Edito/Léguer la paix maintenant et pour demain
Dans un article publié par notre confrère « Jeune Afrique », la semaine dernière, Il est fait état de la volonté du Président de la République, Son Excellence Monsieur Alassane Ouattara de prendre langue avec ses prédécesseurs Henri Konan Bédié et Laurent Gbagbo. De prime abord, l’on est séduit par cette démarche qui permet, toujours, de faire baisser la tension. Mieux, de créer une sorte de cohésion nationale. Seulement, les Ivoiriens et les Ivoiriennes sont habitués à ce genre de rencontres. Combien de rencontres au sommet n’ont-elles pas été organisées entre ces trois principaux acteurs pour maintenir la paix ? De nombreuses fois. Et cela n’a pas empêché la Côte d’Ivoire de sombrer et d’être au bord du précipice. La faute à la politique politicienne pratiquée par chaque acteur. Les petits et mesquins calculs prennent le dessus sur la volonté de bien faire pour aller de l’avant. Et ce sont les alliances et mésalliances qui font le plus de tort, à la Côte d’Ivoire.

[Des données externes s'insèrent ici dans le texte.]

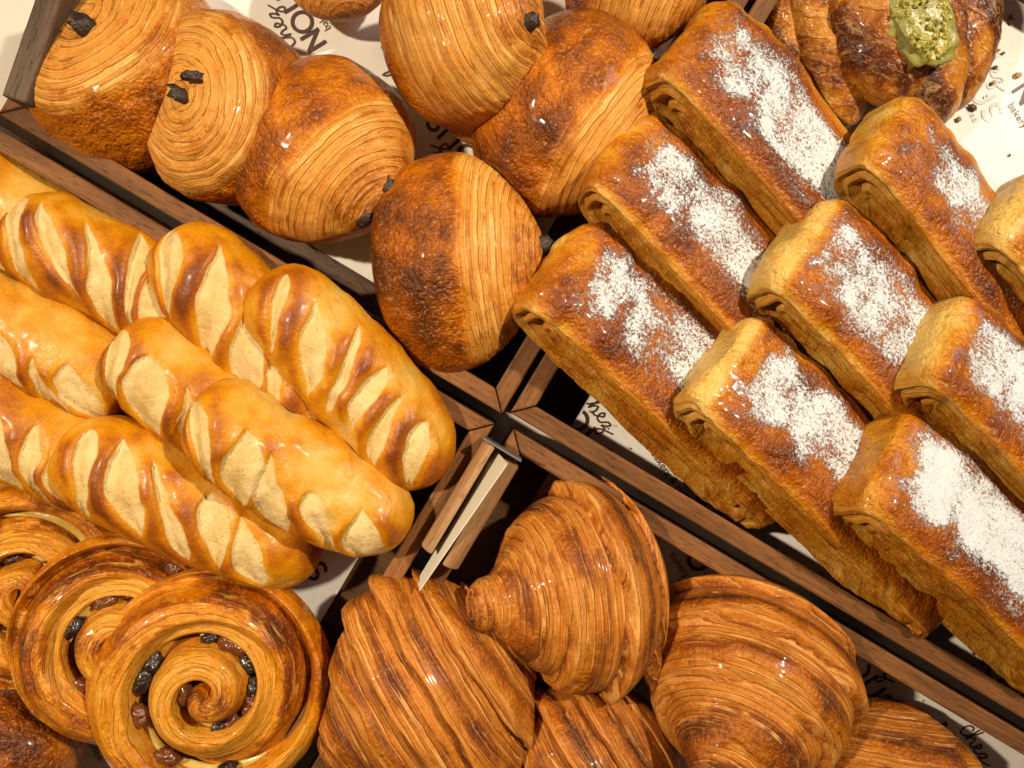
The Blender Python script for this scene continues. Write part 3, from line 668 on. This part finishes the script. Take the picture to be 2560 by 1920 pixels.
def RA(seed):
    r = random.Random(seed); return [(1, r.uniform(0, 360), r.uniform(.8, 1.3), r.random() < .55) for _ in range(11)] + [(0, r.uniform(150, 350), r.uniform(.8, 1.1), r.random() < .5) for _ in range(3)]
snail('big glossy raisin swirl at the front, its whole spiral facing up', 530, 1715, .052, 296, -20, 0, 8, 51, RA(3), .40)
snail('tilted raisin swirl half covered by the big front one', 318, 1590, .046, 266, 60, -2, 16, 52, RA(5), .46)
snail('raisin swirl at the left edge behind two others', 85, 1462, .043, 258, 140, -2, 16, 53, RA(8), .46)
r4 = pain('glossy brown raisin bun in the bottom left corner', 20, 1885, .040, 165, 120, 5, 0, 54, .6, .25, sticks=[], lay_n=8, rz=.8, ry=1.0, nu=150, nv=110)
r4.name = 'raisin_bun'; r4['category'] = 'raisin bun'; del r4['group']
for k, (x, y, zz) in enumerate(((.55, -.12, .66), (.70, .12, .52))):
    R = 165 * S(.04); o = link('raisin', blob_mesh('raisin', 90 + k, .13 * R, .08 * R, .08 * R, 12, 14, .4), M_raisin, r4); o.location = (x * R, y * R, zz * R)

# --- pistachio pastry
root = empty('pistachio_pastry'); zc = .044; sP = S(zc); root.location = W(2220, 90, zc)
def lobe(x0, y0, z0, x1, y1, z1, wpx, seed, dark, lines=7, rz=.85, prof=None):
    a = Vector(((x0 - 2220) * sP, (90 - y0) * sP, z0)); b = Vector(((x1 - 2220) * sP, (90 - y1) * sP, z1)); d = b - a
    n = d.length / (wpx * sP)               # half length in radii
    pr = [(-n, 0), (-n * .97, .3), (-n * .82, .68), (-n * .4, .95), (0, 1.0), (n * .4, .92), (n * .8, .62), (n * .96, .28), (n, 0)]
    me = roll_mesh('dough_twist', pr, wpx / 2 * sP, 1.0, rz, 150, 110, seed, 6, -9, lump=.10, lines_along=lines, layer_amp=.035,
                   bake_fn=lambda x, v, n1, n2, lm, f, e: np.clip(dark + n1 * .9 + n2 * .4 + .25 * np.sin(v * 3 + x * 2), .03, .97), spiral=1.0, lm_max=.55, flat=-2)
    o = link('dough_twist', me, M_pist, root); o.location = (a + b) / 2
    o.rotation_euler = (Matrix.Rotation(math.atan2(d.y, d.x), 3, 'Z') @ Matrix.Rotation(-math.atan2(d.z, math.hypot(d.x, d.y)), 3, 'Y')).to_euler()
lobe(1985, -90, -.005, 1985, 190, -.012, 120, 61, .42)
lobe(2015, -60, .004, 2150, 300, -.014, 165, 62, .40)
lobe(2105, -110, .010, 2260, 262, .000, 250, 63, .46, 9)
lobe(2275, -60, .010, 2345, 315, -.008, 205, 64, .62, 8)
lobe(2420, -100, .004, 2385, 270, -.012, 190, 65, .66, 8)
lobe(2330, 190, -.006, 2470, 40, -.004, 130, 66, .6, 7)
me = blob_mesh('cream', 70, 74 * sP, 128 * sP, 30 * sP, 40, 56, .22, 3.0)
cr = link('pistachio_cream', me, M_cream, root); CP = W(2288, 38, .070) - W(2220, 90, zc); cr.location = CP; cr.rotation_euler = (0, 0, math.radians(28))
rnd = random.Random(5)
for k in range(110):
    a, q = rnd.uniform(0, 6.283), math.sqrt(rnd.random())
    x, y = 62 * q * math.cos(a), 112 * q * math.sin(a)
    if k > 90: x, y = rnd.uniform(-30, 40), rnd.uniform(-125, -60)
    X_, Y_ = x * math.cos(.49) - y * math.sin(.49), x * math.sin(.49) + y * math.cos(.49)
    e = max(0, 1 - (x / 76) ** 2 - (y / 122) ** 2); s = rnd.uniform(.45, 1.3) * 8.0 * sP
    o = link('pistachio_piece', block_mesh('nut', 2 * s, 1.5 * s, 1.2 * s, 300 + k, .5), M_nut if k % 3 else M_nut2, cr)
    for f in o.data.polygons: f.use_smooth = False
    o.location = (x * sP, y * sP, 31 * sP * math.sqrt(e)); o.rotation_euler = (rnd.uniform(0, 3), rnd.uniform(0, 3), rnd.uniform(0, 3))
tag(root, 'dark twisted pastry topped with green pistachio cream and chopped nuts', 'pistachio pastry')

# --- card clip over the tray walls
root = empty('card_clip'); root.location = W(1165, 1245, RIM) + Vector((0, 0, .001))
ang = math.atan2(-bx_[1], bx_[0]); root.rotation_euler = (0, 0, ang)       # local X runs to the lower left of the picture
def half_rod(name, x0, x1, yc, rad, sgn, mat):
    n = 14; L = []
    pr = [(math.cos(t) * rad * 1.0 * sgn, math.sin(t) * rad * 1.5) for t in np.linspace(0, math.pi, n)]
    sec = [(0 if abs(y) < 0 else y, z) for y, z in pr]
    # half round: flat face towards the card (y=0), round outside and top
    sec = [(sgn * rad * math.sin(t), rad * 1.15 - rad * 1.15 * math.cos(t)) for t in np.linspace(0, math.pi, n)]
    bm = bmesh.new(); A = [bm.verts.new((x0, yc + y, z)) for y, z in sec]; B = [bm.verts.new((x1, yc + y, z)) for y, z in sec]
    for k in range(n): j = (k + 1) % n; bm.faces.new((A[k], B[k], B[j], A[j]))
    bm.faces.new(A[::-1]); bm.faces.new(B); bmesh.ops.recalc_face_normals(bm, faces=bm.faces)
    bmesh.ops.bevel(bm, geom=[e for e in bm.edges if abs(e.verts[0].co.x - e.verts[1].co.x) < 1e-7], offset=.0006, segments=2, affect='EDGES')
    me = bpy.data.meshes.new(name); bm.to_mesh(me); bm.free(); return link(name, me, mat, root)
half_rod('clip_jaw', -152 * sr, 146 * sr, -.0010, .0078, -1, M_wood_clip).name = 'clip_jaw'
half_rod('clip_jaw', -140 * sr, 150 * sr, .0070, .0095, 1, M_wood_clip)
def slab(name, pts, thick, mat, parent):
    bm = bmesh.new(); vs = [bm.verts.new(p) for p in pts]; f = bm.faces.new(vs)
    r = bmesh.ops.extrude_face_region(bm, geom=[f]); n = f.normal.copy() if f.normal.length else Vector((0, 1, 0)); bm.normal_update(); n = f.normal
    bmesh.ops.translate(bm, vec=n * thick, verts=[v for v in r['geom'] if isinstance(v, bmesh.types.BMVert)])
    bmesh.ops.recalc_face_normals(bm, faces=bm.faces); me = bpy.data.meshes.new(name); bm.to_mesh(me); bm.free(); return link(name, me, mat, parent)
slab('card', [(-142 * sr, .0005, .004), (236 * sr, .0000, .002), (232 * sr, .0035, .020), (-142 * sr, .0085, .036)], .0005, M_card, root)
slab('end_cap', [(-154 * sr, -.0095, .002), (-154 * sr, .0155, .002), (-154 * sr, .0155, .019), (-154 * sr, -.0095, .017)], .0012, M_cap, root)
tag(root, 'wooden clip holding a cream card, seen from above at the tray crossing', 'card clip')

# --- crumbs on the paper
rnd = random.Random(9)
CR = [(2468, 126, 13, 0), (2528, 52, 9, 0), (2488, 168, 7, 0), (2546, 188, 9, 1), (2483, 206, 6, 1), (2433, 268, 12, 0), (2398, 297, 7, 1), (2525, 41, 5, 0), (2497, 126, 5, 1), (2509, 132, 4, 0), (2524, 388, 4, 0), (2466, 240, 3, 0)]
for k, (x, y, s, l) in enumerate(CR):
    z = PZ + .0062; q = s * S(z) * .95
    o = link('pastry_crumb', blob_mesh('crumb', 400 + k, q, q * rnd.uniform(.6, .9), q * .5, 9, 12, .7, 3.0), M_crumb_lt if l else M_crumb); o.location = W(x, y, z); o.rotation_euler = (0, 0, rnd.uniform(0, 6))
    tag(o, 'golden crumb on the bare paper beside the pistachio pastry' if l else 'brown crumb on the bare paper beside the pistachio pastry', 'crumb', 'golden crumbs by the pistachio pastry' if l else 'brown crumbs by the pistachio pastry')
z = PZ + .002; o = link('pastry_crumb', blob_mesh('crumb', 450, 11 * S(z), 7 * S(z), 5 * S(z), 9, 12, .6, 3.0), M_crumb_lt); o.location = W(1835, 1298, z); tag(o, 'single golden crumb on paper beside the long lower tray wall', 'crumb')

# tiny flakes scattered over the papers
rnd = np.random.default_rng(4); V, Fc = [], []
def flake(x, y, z, q):
    n0 = len(V); a = rnd.uniform(0, 6.28)
    for k in range(5):
        t = a + k * 1.2566; r = q * rnd.uniform(.5, 1.1); V.append((x + r * math.cos(t), y + r * math.sin(t), z + rnd.uniform(.0001, .0005)))
    V.append((x, y, z + q * .35)); Fc.extend([(n0 + k, n0 + (k + 1) % 5, n0 + 5) for k in range(5)])
for n, (o_, sa, sb, la, lb, z) in ((34, (KP, 1, -1, (160, 900), (60, 130), PZ + .0022)), (26, (KP, 1, 1, (200, 1300), (70, 200), PZ + .0022)), (16, (KP, -1, -1, (160, 900), (130, 500), PZ + .0022)), (18, (KP, -1, 1, (150, 300), (150, 700), PZ + .0022)),
                             (30, (KP, 1, -1, (900, 1300), (900, 1300), PZ + .007))):
    for _ in range(n):
        a, b = rnd.uniform(*la) * sa, rnd.uniform(*lb) * sb
        p = W(o_[0] + a * ax[0] + b * bx_[0], o_[1] + a * ax[1] + b * bx_[1], z); flake(p.x, p.y, z, rnd.uniform(.0004, .0013))
me = bpy.data.meshes.new('flakes'); me.from_pydata(V, [], Fc); o = link('pastry_flakes', me, M_crumb_lt); o['kind'] = 'stuff'; tag(o, 'tiny golden flakes scattered over the liner papers', 'crumbs')
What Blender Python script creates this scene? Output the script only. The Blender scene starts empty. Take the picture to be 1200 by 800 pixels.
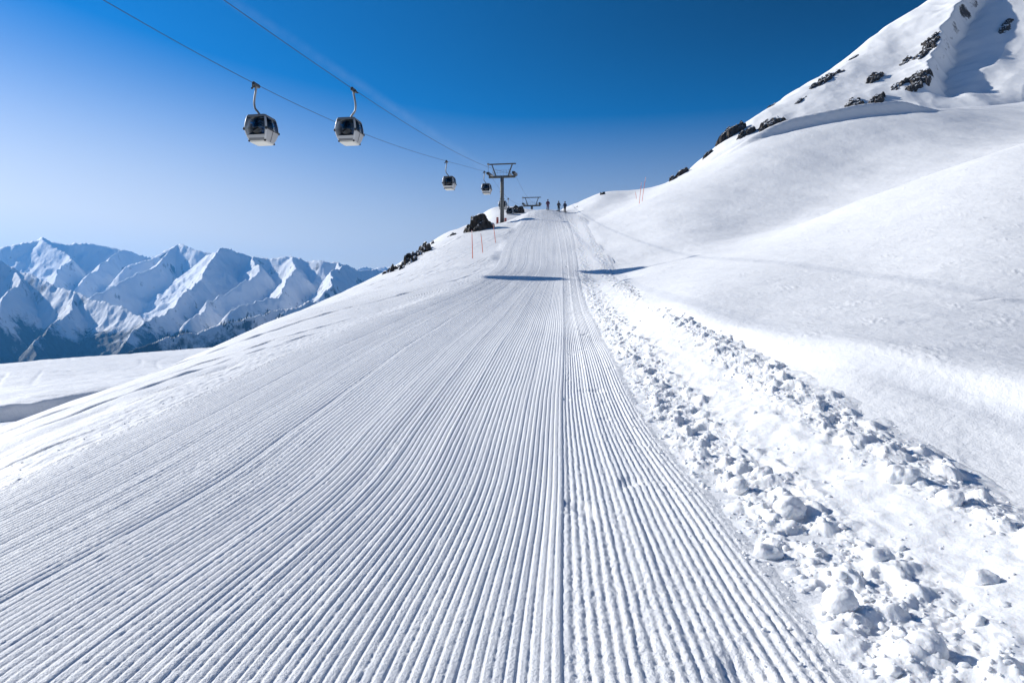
import bpy, bmesh, math, random
import numpy as np
from mathutils import Vector, Matrix

rng = np.random.default_rng(7)
random.seed(7)
R = math.radians
scene = bpy.context.scene
col = scene.collection
F = 800.0
PITCH = math.atan(30 / 800)
SUN_EL = 27.9
SUN_AZ = -63.0          # bearing from +Y, negative = left

# ------------------------------------------------------------------ helpers
def P(px, py, D):
    """A survey sighting: bearing/elevation read off the photo + a distance -> metres."""
    a = (px - 600) / F
    b = (400 - py) / F
    y = math.cos(PITCH) + b * math.sin(PITCH)
    z = -math.sin(PITCH) + b * math.cos(PITCH)
    k = D / y
    return np.array([a * k, D, z * k])

def _hash(ix, iy, seed):
    h = (ix.astype(np.int64) * 374761393 + iy.astype(np.int64) * 668265263 + seed * 1274126177) & 0xFFFFFFFF
    h = ((h ^ (h >> 13)) * 1274126177) & 0xFFFFFFFF
    h = ((h ^ (h >> 16)) * 2246822519) & 0xFFFFFFFF
    return (h ^ (h >> 15)) & 0xFFFFFFFF

def perlin(x, y, seed=0):
    x = np.asarray(x, float); y = np.asarray(y, float)
    x0 = np.floor(x); y0 = np.floor(y)
    fx = x - x0; fy = y - y0
    u = fx * fx * fx * (fx * (fx * 6 - 15) + 10); v = fy * fy * fy * (fy * (fy * 6 - 15) + 10)
    def g(dx, dy):
        a = _hash(x0 + dx, y0 + dy, seed) * (2 * math.pi / 4294967296.0)
        return np.cos(a) * (fx - dx) + np.sin(a) * (fy - dy)
    n00 = g(0, 0); n10 = g(1, 0); n01 = g(0, 1); n11 = g(1, 1)
    return ((n00 * (1 - u) + n10 * u) * (1 - v) + (n01 * (1 - u) + n11 * u) * v) * 1.5

def fbm(x, y, oct=4, seed=0, gain=.5):
    s = 0; a = 1; t = 0
    for i in range(oct):
        s = s + a * perlin(x * 2 ** i + 17.3 * i, y * 2 ** i - 9.1 * i, seed + i); t += a; a *= gain
    return s / t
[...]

Depuis 1990 que Konan Bédié, Alassane Ouattara et Laurent Gbagbo sont au devant de la scène politique, leur fort aura, a déteint et dépeint sur chacun de leur militant. C’est comme par un unanimisme moutonnier que leurs militants suivent et mettent en pratique leurs différents mots d’ordre. Les violences et tensions qui ont émaillé la décennie 1990 avaient pour seul but de mettre à mal le pouvoir PDCI incarné par Henri Konan Bédié. Et au final, Konan Bédié a été déchu du pouvoir, le 24 Décembre 1999.A la grande joie des militants du Front Populaire Ivoirien (Fpi) et du Rassemblement des Républicains (Rdr) qui faisaient bloc au sein de ce qui leur restait du Front Républicain fondé par Laurent Gbagbo et Djeni Kobena.
Quand le FPI accède au pouvoir, toute la décennie 2000 est marquée par une absence de paix. Le pays est coupé en deux (2) et un conflit militaro –politique plombe la Côte d’Ivoire. Dans la foulée, une autre alliance a vu le jour. Il s’agit du rassemblement des Houphouetistes pour la Démocratie et la Paix (Rhdp) réunissant le Pdci , le RDR , le Mfa et l’Udpci. Naturellement, les partis phares sont le PDCI de Konan Bédié et le RDR d’Alassane Ouattara. La création de blocs a fini, là encore, par renforcer les certitudes dans chaque camp et aboutir à la guerre. Après une décennie de paix et d’accalmie, une autre alliance faisant suite à une autre mésalliance voit le jour. Le Pdci de Konan Bédié et le Ppa-ci de Laurent Gbagbo s’acoquinent, dans la perspective des élections de 2023 et 2025. Et rien ne dit que l’orage soit passé et que la Côte d’Ivoire est à l’abri d’autres remous. Surtout que les mêmes causes produisent les mêmes effets. La rencontre qui se profile à l’horizon, si elle a lieu doit être un moment pour les « trois grands » de regarder la Côte d’Ivoire en face et lui léguer la paix, la stabilité et la démocratie.
Il est temps, après trente (30) années voire quarante (40) de présence continue sur la scène politique qu’ils sachent mettre la Côte d’Ivoire au dessus de leurs intérêts individuel et collectif. La dizaine d’années de paix et d’accalmie a permis à la Côte d’Ivoire, sous le magistère d’Alassane Ouattara, de faire des bonds en avant. Il faut tout mettre en œuvre pour que la Côte d’Ivoire relève les défis nouveaux qui se présentent à elle, dans un contexte de mondialisation et de compétition soutenue. Faire réveiller les vieux démons au lieu de renforcer la démocratie et mettre la Côte d’Ivoire en priorité sera une erreur fatale. Il faut qu’Alassane Ouattara, Konan Bédié et Laurent Gbagbo offrent la paix aux Ivoiriens et déblaient les chemins pour les rendre lumineux aux générations présentes et futures. Faute de quoi, sur de longues générations, ils seront perçus comme des leaders qui ont donné beaucoup trop de coups à la Côte d’Ivoire. L’initiative d’Alassane Ouattara est bonne. Pourvu que Bédié et Gbagbo en saisissent la profondeur et la plénitude du sens pour « libérer » la Côte d’Ivoire de bien de peurs, d’incertitudes et de craintes.